— BEGIN —

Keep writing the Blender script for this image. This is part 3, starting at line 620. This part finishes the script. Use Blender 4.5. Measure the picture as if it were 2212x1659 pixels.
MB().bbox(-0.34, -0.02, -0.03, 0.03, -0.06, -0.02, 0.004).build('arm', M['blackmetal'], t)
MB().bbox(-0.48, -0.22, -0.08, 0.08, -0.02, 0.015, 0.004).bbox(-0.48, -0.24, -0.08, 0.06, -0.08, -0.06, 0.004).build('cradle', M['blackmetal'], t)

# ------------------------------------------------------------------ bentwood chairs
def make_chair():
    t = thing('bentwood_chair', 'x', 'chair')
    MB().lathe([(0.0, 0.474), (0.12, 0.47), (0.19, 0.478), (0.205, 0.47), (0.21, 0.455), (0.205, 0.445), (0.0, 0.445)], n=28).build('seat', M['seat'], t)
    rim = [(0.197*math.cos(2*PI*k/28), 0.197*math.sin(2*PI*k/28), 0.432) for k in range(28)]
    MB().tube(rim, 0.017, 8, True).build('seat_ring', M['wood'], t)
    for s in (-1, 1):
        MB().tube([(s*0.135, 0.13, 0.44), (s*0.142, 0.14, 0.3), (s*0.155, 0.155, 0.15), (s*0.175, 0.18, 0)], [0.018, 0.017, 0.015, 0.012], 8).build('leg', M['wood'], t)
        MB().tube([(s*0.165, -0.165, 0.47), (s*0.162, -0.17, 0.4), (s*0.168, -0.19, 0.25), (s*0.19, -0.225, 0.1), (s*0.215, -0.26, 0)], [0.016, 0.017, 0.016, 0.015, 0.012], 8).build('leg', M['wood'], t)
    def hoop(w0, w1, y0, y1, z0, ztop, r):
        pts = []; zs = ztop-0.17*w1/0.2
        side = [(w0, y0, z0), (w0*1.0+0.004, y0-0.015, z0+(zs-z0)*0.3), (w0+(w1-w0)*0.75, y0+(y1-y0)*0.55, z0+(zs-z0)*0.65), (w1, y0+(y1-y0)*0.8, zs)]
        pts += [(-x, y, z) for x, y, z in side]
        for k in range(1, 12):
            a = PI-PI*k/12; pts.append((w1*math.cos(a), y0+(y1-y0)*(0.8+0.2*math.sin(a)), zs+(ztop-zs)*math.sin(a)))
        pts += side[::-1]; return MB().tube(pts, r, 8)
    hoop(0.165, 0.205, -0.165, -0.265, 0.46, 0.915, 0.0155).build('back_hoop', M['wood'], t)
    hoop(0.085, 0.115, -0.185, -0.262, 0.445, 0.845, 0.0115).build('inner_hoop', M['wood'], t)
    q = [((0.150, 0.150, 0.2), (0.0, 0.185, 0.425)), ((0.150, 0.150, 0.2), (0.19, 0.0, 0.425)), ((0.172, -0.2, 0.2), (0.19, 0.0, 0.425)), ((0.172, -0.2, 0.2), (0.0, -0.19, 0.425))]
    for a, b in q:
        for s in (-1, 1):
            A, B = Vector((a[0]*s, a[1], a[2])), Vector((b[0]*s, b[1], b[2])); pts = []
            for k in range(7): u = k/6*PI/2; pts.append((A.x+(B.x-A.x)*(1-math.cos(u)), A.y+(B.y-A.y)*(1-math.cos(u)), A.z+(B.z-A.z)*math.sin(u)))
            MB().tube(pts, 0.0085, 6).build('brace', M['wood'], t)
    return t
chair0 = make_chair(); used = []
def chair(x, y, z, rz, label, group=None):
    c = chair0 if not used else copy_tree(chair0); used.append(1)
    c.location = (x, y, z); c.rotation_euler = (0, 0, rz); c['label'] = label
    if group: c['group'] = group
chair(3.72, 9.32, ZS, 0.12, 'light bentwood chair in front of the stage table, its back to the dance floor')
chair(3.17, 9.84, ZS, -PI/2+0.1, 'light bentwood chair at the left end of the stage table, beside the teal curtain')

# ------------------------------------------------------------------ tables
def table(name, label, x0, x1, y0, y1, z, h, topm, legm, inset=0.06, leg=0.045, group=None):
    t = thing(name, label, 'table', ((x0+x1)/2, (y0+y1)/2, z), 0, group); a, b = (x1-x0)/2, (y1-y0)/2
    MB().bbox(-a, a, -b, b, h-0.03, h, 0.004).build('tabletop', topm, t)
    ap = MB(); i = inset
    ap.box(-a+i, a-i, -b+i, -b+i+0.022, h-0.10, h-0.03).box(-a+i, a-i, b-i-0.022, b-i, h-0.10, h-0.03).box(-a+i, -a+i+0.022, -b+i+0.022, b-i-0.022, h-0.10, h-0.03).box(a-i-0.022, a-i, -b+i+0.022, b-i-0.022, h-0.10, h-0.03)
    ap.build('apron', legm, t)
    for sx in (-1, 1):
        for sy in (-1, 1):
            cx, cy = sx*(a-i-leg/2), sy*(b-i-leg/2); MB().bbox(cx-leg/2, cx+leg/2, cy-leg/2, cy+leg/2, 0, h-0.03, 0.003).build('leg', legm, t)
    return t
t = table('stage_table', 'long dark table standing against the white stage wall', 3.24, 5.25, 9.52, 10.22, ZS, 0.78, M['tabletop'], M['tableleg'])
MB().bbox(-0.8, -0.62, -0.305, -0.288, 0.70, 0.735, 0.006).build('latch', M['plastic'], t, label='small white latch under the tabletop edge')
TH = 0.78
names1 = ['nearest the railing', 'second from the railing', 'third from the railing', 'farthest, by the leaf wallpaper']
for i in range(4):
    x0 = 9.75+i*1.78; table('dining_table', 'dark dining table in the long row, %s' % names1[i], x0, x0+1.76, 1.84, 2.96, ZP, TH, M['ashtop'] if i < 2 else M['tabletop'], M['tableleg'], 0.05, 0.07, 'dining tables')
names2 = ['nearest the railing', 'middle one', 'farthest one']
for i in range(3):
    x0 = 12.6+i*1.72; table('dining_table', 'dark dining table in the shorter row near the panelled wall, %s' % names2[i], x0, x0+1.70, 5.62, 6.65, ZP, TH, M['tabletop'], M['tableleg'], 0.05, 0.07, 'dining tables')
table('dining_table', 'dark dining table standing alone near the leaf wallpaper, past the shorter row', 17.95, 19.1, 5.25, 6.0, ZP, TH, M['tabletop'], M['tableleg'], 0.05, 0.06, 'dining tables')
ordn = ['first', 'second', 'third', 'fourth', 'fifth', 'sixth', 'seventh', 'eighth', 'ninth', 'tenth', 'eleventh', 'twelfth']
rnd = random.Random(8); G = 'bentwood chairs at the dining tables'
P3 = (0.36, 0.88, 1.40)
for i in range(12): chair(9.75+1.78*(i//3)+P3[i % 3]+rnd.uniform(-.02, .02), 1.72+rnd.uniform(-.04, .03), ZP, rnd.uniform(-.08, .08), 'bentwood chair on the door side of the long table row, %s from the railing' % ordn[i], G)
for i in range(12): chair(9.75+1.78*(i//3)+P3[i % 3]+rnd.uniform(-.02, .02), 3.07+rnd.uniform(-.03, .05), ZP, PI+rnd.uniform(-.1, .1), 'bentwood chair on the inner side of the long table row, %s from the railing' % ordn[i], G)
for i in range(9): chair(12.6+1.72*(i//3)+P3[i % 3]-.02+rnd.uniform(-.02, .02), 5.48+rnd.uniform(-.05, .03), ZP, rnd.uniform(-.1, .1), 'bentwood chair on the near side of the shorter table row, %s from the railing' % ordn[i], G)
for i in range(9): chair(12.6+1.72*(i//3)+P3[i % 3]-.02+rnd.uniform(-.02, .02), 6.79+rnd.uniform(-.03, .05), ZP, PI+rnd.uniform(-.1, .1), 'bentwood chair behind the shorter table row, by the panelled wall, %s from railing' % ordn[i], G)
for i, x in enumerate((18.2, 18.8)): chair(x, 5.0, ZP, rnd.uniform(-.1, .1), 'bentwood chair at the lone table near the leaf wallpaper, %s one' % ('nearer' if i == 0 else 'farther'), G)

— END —

* Written instruction
Return only the lines from the beginning of the material up to and including the line with "0.004).build('cradle', M['blackmetal'], t)", exactly as written.

* Reply
Keep writing the Blender script for this image. This is part 3, starting at line 620. This part finishes the script. Use Blender 4.5. Measure the picture as if it were 2212x1659 pixels.
MB().bbox(-0.34, -0.02, -0.03, 0.03, -0.06, -0.02, 0.004).build('arm', M['blackmetal'], t)
MB().bbox(-0.48, -0.22, -0.08, 0.08, -0.02, 0.015, 0.004).bbox(-0.48, -0.24, -0.08, 0.06, -0.08, -0.06, 0.004).build('cradle', M['blackmetal'], t)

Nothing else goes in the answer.